18 maio 2009

Paradigma

 

Outro dia li a entrevista de um escritor brasileiro, recentemente descoberto pelas editoras e pela crítica especializada. Ele dizia que não acredita nessa coisa de “ser brasileiro”.  Não sei o que pensaria José de Alencar se um vidente lhe dissesse que cem anos depois dele um escritor importante e brasileiro faria tal declaração. Depois dele e do projeto de construção da identidade cultural do Brasil – projeto que Alencar, mais do que qualquer outro romântico ambicionou com seu romance que, não obstante o claro das impropriedades tenta traçar a geografia do Brasil. Acho que a mesma reação teria o Mário de Andrade, que ao modo dos artistas de sua geração e seu caráter anárquico, também ambicionou dar continuidade – de um modo diferente, claro, crítico e coisa e tal – ao projeto de identidade cultural. Macunaíma, o herói sem caráter, é o romance tese dessa empreitada. Mas o fato é que o tal escritor da entrevista talvez não esteja enganado.

No século XIX a França era o paradigma cultural do mundo ocidental e foram as vanguardas européias que influenciaram o Modernismo dos Mários. Quase cem anos depois dos gritos e berros que ecoaram no teatro municipal de São Paulo, ainda estamos em formação e a única conclusão que chegamos é que não somos negros nem brancos nem índios.

As tecnologias nos aproximaram e a globalização – que não é coisa nova e começou com as navegações – tem contribuído para nos fazer sentir cada vez mais um só povo, não obstante os fundamentalistas de plantão. O povo do pequeno ponto perdido no espaço que alguns dizem ser azul e que se chama terra.
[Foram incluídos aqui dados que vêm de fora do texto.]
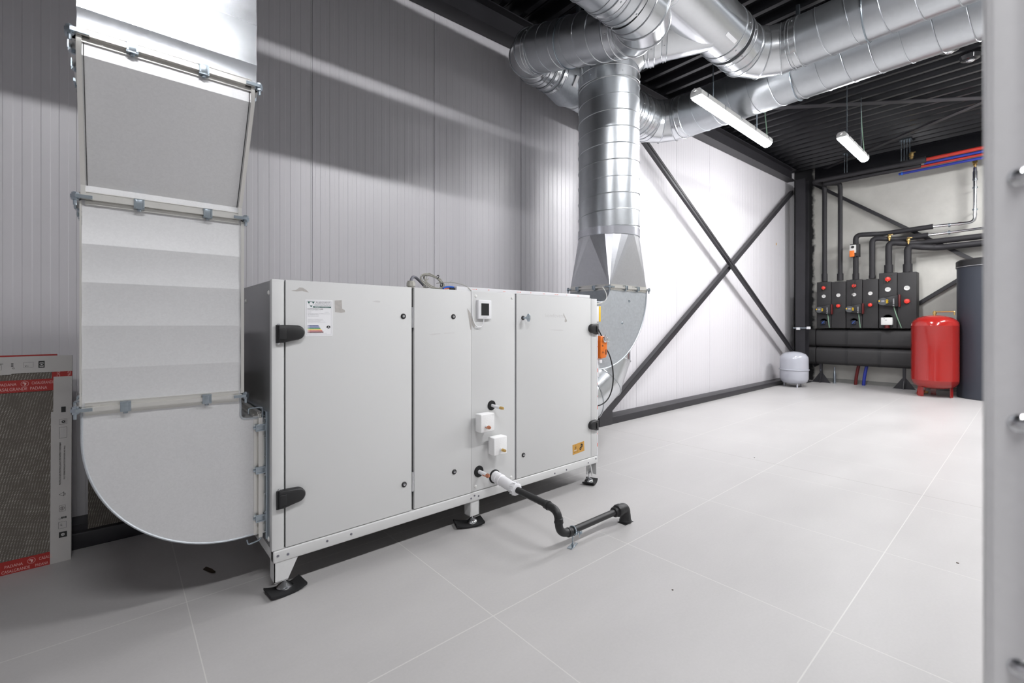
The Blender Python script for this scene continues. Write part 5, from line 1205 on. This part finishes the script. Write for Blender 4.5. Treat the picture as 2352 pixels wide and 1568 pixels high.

Teve um tempo que eu achava estranho o fato de gostar tanto dos romances americanos da década de 20, ambientados na França e que falam de homens e mulheres – de quem uma escritora se referiu como geração perdida – vivendo o entre-guerras e a frustração de ser humano e o quanto isso representa de impotência e fragilidade. Eu achava que isso acontecia em decorrência de minha péssima formação em escolas públicas e minhas leituras mal orientadas. Cheguei a escrever para um amigo, lamentando essa falha em meu caráter. Por que eu me sinto mais identificado com Fitzgerald do que Graciliano, e por que kind of blue me encanta mais do que Samarica Parteira?

Não estou dizendo que nossos escritores e músicos sejam melhores ou piores. Estou dizendo que um livro ou disco, escrito ou gravado quase cem anos atrás e milhares de quilômetros longe de meu país me encanta e me causa felicidade. E isso tudo também por uma relação narcisista. Porque de algum modo e apesar de todo estranhamento, eu, nascido em Pernambuco, Nordeste do Brasil me encontro ali. Vislumbro meu reflexo.

Não me sinto mais constrangido. Leio e escuto o que me traz felicidade, mesmo que o Ariano me considere um mentecapto.